▶ [WRITTEN PROBLEM]:
Write the data out again exactly, dropping any images it holds.

▶ [SUPPLIED DATA]:
+--

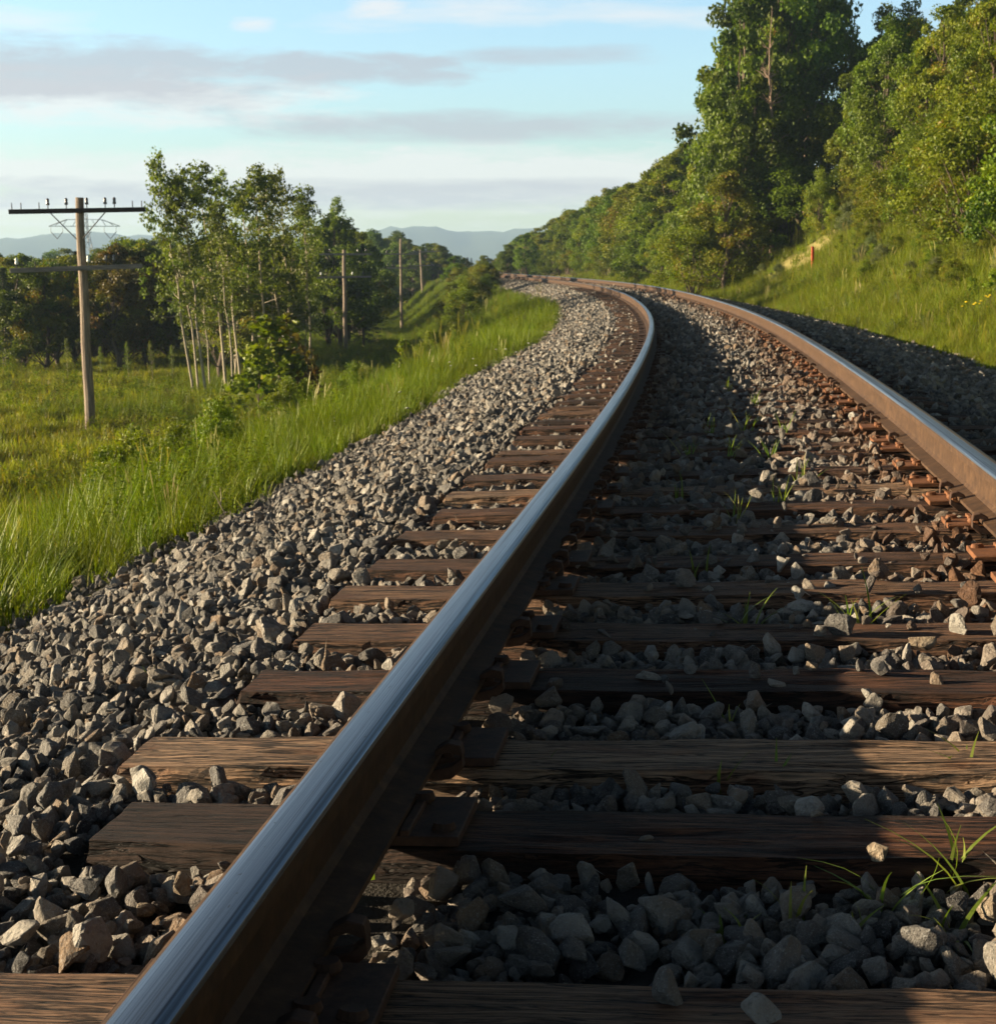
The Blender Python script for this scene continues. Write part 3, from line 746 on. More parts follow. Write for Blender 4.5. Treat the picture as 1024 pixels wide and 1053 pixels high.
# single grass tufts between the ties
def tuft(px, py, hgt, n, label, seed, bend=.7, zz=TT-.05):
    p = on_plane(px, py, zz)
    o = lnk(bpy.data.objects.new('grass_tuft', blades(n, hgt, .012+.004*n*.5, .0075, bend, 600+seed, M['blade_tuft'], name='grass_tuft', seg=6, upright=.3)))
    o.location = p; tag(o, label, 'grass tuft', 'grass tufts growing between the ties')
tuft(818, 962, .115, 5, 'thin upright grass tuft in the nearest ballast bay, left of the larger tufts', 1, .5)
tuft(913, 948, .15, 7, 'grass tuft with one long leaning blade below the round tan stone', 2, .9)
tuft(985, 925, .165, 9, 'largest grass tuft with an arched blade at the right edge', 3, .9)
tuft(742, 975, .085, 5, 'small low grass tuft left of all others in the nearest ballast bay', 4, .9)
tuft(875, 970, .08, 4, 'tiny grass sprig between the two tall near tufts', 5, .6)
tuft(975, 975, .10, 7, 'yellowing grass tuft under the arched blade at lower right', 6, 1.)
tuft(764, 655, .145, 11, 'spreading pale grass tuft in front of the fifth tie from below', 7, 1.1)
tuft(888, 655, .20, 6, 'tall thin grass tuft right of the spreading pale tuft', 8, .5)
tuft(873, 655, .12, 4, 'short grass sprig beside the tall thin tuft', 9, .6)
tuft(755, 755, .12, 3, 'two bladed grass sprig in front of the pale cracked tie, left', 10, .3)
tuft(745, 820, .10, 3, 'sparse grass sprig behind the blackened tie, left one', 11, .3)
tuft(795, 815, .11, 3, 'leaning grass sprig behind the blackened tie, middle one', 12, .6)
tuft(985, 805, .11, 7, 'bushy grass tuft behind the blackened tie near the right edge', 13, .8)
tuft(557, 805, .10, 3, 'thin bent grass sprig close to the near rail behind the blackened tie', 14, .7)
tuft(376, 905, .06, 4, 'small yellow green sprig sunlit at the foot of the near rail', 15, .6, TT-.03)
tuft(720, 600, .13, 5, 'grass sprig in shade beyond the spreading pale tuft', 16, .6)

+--

▶ [FULL OUTPUT]:
The Blender Python script for this scene continues. Write part 3, from line 746 on. More parts follow. Write for Blender 4.5. Treat the picture as 1024 pixels wide and 1053 pixels high.
# single grass tufts between the ties
def tuft(px, py, hgt, n, label, seed, bend=.7, zz=TT-.05):
    p = on_plane(px, py, zz)
    o = lnk(bpy.data.objects.new('grass_tuft', blades(n, hgt, .012+.004*n*.5, .0075, bend, 600+seed, M['blade_tuft'], name='grass_tuft', seg=6, upright=.3)))
    o.location = p; tag(o, label, 'grass tuft', 'grass tufts growing between the ties')
tuft(818, 962, .115, 5, 'thin upright grass tuft in the nearest ballast bay, left of the larger tufts', 1, .5)
tuft(913, 948, .15, 7, 'grass tuft with one long leaning blade below the round tan stone', 2, .9)
tuft(985, 925, .165, 9, 'largest grass tuft with an arched blade at the right edge', 3, .9)
tuft(742, 975, .085, 5, 'small low grass tuft left of all others in the nearest ballast bay', 4, .9)
tuft(875, 970, .08, 4, 'tiny grass sprig between the two tall near tufts', 5, .6)
tuft(975, 975, .10, 7, 'yellowing grass tuft under the arched blade at lower right', 6, 1.)
tuft(764, 655, .145, 11, 'spreading pale grass tuft in front of the fifth tie from below', 7, 1.1)
tuft(888, 655, .20, 6, 'tall thin grass tuft right of the spreading pale tuft', 8, .5)
tuft(873, 655, .12, 4, 'short grass sprig beside the tall thin tuft', 9, .6)
tuft(755, 755, .12, 3, 'two bladed grass sprig in front of the pale cracked tie, left', 10, .3)
tuft(745, 820, .10, 3, 'sparse grass sprig behind the blackened tie, left one', 11, .3)
tuft(795, 815, .11, 3, 'leaning grass sprig behind the blackened tie, middle one', 12, .6)
tuft(985, 805, .11, 7, 'bushy grass tuft behind the blackened tie near the right edge', 13, .8)
tuft(557, 805, .10, 3, 'thin bent grass sprig close to the near rail behind the blackened tie', 14, .7)
tuft(376, 905, .06, 4, 'small yellow green sprig sunlit at the foot of the near rail', 15, .6, TT-.03)
tuft(720, 600, .13, 5, 'grass sprig in shade beyond the spreading pale tuft', 16, .6)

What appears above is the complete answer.